The shotgun trades the revolver’s versatility for raw stopping power at close range. Each shot hits like a wall. The spread pattern means you don’t need perfect aim — useful when your hands are shaking because something just crashed through a boarded window. But the pump action between shots creates a rhythm you have to respect. Fire, pump, fire. There’s no spraying.

When to use it

Pull the shotgun when the geometry favors it. Narrow corridors, flooded rooms with low visibility, any space where enemies will be within arm’s reach before you can think. The shotgun’s effective range drops off sharply — beyond about ten meters, the spread disperses too much and you’re wasting shells on partial hits.

The perfect shotgun moment looks like this: you’re clearing a flooded apartment, you open a door, and something is right there. One blast at that range should stagger or kill most common threats outright. Two if it’s something tougher. Compare that to the four or five revolver rounds you’d need for the same kill, and the shotgun’s ammo efficiency at close range starts making sense — even though individual shells are harder to find.

Against Deep Ones surfacing from shallow water, the shotgun is brutally effective during that brief window when they rise before lunging. They’re close, they’re exposed, and the spread catches their whole upper body. If you know an aquatic encounter is coming and you have shells to spare, the shotgun is the right call.

Where it falls apart: open areas, multiple enemies at range, anything that requires precision. Shotgun pellets don’t care about weak points the way a rifle bullet does. You’re trading surgical efficiency for blunt force, and sometimes the situation demands a scalpel.

Ammo economy

Shotgun shells are expected to be significantly rarer than revolver ammunition.
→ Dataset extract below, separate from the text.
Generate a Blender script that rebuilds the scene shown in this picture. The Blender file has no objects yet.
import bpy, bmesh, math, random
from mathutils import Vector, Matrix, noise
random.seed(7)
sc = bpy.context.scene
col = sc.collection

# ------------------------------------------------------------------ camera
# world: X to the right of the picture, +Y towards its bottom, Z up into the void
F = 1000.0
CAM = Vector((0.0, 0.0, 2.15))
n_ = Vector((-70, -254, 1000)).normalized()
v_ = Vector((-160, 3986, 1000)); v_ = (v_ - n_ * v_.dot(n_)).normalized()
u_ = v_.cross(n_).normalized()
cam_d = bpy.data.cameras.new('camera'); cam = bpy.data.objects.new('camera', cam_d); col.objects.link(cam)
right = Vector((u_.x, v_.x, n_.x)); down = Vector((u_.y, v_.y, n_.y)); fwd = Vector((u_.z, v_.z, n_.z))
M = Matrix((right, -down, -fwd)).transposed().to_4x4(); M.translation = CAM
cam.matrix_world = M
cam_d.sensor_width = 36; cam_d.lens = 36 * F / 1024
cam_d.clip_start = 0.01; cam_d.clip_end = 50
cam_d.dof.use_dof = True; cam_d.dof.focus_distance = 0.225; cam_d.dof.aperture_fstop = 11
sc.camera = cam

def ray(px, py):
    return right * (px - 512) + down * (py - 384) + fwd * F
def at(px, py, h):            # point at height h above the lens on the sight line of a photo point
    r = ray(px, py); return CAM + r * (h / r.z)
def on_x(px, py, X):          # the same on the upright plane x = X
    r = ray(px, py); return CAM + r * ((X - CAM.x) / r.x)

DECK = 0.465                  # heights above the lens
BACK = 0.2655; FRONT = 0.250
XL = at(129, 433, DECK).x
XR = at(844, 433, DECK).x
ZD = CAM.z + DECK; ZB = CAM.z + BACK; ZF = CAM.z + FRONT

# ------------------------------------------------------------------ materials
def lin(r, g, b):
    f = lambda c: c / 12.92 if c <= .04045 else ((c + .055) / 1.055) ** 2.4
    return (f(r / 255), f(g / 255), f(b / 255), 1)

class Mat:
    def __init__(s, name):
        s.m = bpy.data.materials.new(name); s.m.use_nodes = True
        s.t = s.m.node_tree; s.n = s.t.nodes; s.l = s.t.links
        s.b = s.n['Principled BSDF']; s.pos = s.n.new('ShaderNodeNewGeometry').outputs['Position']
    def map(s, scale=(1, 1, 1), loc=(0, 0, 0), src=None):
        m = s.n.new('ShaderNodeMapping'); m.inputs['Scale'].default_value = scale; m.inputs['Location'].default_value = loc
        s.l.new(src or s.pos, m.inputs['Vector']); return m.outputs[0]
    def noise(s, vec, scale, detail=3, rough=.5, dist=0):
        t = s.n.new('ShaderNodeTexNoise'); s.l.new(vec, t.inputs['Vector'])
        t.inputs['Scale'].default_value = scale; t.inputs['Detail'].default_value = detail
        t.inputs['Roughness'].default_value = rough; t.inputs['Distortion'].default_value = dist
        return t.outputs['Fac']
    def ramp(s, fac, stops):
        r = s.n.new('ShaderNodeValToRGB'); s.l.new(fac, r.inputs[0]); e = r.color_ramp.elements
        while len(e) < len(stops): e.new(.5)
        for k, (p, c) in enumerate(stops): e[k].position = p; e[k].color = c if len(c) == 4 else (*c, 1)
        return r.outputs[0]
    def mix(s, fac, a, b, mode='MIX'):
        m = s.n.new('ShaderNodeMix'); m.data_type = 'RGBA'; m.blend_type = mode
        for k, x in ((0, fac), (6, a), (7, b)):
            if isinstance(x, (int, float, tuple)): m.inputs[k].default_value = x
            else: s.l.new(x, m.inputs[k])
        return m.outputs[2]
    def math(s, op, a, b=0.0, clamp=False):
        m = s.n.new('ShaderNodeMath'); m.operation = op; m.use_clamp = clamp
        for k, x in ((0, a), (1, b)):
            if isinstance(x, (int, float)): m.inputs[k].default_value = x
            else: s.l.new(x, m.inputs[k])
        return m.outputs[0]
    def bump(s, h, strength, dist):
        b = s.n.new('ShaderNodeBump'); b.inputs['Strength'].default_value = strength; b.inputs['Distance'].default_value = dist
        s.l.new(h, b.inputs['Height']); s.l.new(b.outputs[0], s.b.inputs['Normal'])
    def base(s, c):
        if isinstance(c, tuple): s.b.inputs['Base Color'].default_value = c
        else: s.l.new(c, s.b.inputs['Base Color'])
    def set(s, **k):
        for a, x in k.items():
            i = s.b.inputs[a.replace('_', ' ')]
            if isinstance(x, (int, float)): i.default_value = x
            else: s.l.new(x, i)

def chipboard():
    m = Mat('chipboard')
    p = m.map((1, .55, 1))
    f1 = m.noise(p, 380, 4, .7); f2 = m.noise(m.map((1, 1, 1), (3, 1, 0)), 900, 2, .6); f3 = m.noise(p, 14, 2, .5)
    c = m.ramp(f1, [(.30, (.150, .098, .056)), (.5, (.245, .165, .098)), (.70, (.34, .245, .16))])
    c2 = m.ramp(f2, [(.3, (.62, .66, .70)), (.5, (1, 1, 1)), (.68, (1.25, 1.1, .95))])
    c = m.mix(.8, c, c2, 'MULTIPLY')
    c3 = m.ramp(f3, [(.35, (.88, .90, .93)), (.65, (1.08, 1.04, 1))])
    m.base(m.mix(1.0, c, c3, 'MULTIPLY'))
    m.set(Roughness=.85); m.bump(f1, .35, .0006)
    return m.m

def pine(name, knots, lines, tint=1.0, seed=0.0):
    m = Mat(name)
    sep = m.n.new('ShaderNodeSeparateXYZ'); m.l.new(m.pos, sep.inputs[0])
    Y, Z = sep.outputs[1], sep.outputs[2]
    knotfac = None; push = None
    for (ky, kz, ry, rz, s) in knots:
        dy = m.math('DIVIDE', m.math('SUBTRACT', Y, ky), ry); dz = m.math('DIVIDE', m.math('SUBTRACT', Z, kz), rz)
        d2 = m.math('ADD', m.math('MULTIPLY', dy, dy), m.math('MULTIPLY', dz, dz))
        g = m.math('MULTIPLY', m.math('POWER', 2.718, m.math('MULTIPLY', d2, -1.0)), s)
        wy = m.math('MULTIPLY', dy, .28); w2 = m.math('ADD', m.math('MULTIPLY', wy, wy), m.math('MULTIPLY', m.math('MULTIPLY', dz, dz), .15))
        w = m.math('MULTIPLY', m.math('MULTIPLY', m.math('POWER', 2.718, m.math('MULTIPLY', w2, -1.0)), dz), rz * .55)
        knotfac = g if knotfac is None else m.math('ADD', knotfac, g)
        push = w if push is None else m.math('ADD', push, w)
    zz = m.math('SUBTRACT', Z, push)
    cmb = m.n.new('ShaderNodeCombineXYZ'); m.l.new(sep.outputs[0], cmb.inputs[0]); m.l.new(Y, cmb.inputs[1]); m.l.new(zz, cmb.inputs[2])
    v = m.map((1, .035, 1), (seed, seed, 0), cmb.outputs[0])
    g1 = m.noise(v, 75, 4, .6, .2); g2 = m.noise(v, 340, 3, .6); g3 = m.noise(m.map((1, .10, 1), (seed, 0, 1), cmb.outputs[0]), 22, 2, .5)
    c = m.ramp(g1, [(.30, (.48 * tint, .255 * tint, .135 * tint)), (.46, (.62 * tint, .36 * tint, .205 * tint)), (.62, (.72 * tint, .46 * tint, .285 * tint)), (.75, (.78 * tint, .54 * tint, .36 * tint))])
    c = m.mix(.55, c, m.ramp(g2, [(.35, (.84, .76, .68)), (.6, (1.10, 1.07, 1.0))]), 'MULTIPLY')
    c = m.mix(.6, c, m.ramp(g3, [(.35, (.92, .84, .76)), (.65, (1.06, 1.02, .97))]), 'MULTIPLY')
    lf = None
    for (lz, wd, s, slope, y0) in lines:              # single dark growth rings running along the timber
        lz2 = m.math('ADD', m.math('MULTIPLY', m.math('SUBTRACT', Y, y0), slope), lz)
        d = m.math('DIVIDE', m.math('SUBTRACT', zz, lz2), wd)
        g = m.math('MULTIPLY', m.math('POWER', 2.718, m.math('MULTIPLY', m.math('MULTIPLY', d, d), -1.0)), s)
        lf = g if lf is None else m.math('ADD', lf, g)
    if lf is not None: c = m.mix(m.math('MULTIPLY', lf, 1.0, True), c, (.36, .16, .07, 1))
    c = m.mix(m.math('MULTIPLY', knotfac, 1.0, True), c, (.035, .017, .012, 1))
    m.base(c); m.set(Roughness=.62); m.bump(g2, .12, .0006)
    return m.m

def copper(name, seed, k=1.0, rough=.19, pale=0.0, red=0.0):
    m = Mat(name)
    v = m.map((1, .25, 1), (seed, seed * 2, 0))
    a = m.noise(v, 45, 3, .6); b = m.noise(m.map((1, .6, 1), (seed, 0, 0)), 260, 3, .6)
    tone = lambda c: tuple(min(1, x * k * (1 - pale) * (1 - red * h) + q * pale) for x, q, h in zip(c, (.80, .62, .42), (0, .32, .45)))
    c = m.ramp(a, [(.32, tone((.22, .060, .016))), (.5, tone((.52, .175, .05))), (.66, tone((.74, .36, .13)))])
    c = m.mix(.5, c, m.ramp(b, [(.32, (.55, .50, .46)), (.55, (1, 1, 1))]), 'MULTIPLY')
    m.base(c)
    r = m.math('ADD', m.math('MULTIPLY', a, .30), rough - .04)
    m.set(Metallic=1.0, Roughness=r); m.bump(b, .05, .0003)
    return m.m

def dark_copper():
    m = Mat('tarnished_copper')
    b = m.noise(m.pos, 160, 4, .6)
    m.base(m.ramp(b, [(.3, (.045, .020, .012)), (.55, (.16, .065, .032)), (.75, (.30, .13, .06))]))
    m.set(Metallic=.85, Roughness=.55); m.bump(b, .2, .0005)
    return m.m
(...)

You might find a box of two or three in a well-searched building; you might go an entire district without finding any. This scarcity is the shotgun’s real balancing factor. The gun itself is devastating, but the resource economy ensures you can’t rely on it as a primary weapon.

Think of shotgun shells less as “ammunition” and more as “panic buttons.” Carry them for the encounters that demand close-range power — ambushes, tight spaces, enemies that are already inside your comfort zone. Use the revolver and melee weapons for everything else.

If TSC2 includes any crafting or ammunition assembly system (which seems likely given the survival horror emphasis on resource management), shotgun shells may require components that compete with other valuable items. That trade-off — shells now versus bandages later — is the kind of resource tension that defines the genre.

Strengths and weaknesses

Strengths:

  • Highest per-shot damage among standard firearms
  • Spread pattern is forgiving on aim, especially in dark or chaotic encounters
  • Stagger effect on hit — even enemies that survive will flinch, buying you time
  • Psychologically reassuring (this matters when the game is actively trying to scare you)

Weaknesses:

  • Pump action means slow follow-up shots — if you miss, you’re vulnerable during the pump cycle
  • Shell scarcity forces constant rationing
  • Effective range is extremely short; beyond a room’s length, damage drops off hard
  • Reload is individual shells, not a magazine swap — topping off mid-combat is slow and risky
  • Loud; in a game that likely rewards stealth in certain encounters, a shotgun blast announces your position to everything nearby

Tips

The pump cycle is your biggest vulnerability. Fire, then immediately start moving — sidestep, back up, anything to buy the half-second the pump animation takes. Standing still and pumping while a creature recovers from its stagger is how you take a hit you can’t afford.

Load shells individually whenever you have a quiet moment. If you’ve fired two rounds and the area seems clear, top off. Entering an encounter with a partially loaded tube is dangerous, and the shell-by-shell reload means you can’t quickly refill from empty the way you can slam a cylinder shut on the revolver.

Pair the shotgun with throwables. A molotov or distraction thrown into a room before you enter can cluster enemies or force them toward a doorway — and a doorway is exactly where the shotgun does its best work. Funnel, then blast. The combat guide will likely formalize this kind of tactical setup, but the principle is ancient: make them come to you on your terms.

Don’t use the shotgun on anything you could handle with cheaper tools. A lone shambling corpse in an open street? Revolver, or just walk around it. Save the shells for the moment when the hallway fills with something fast and angry and you have nowhere to retreat.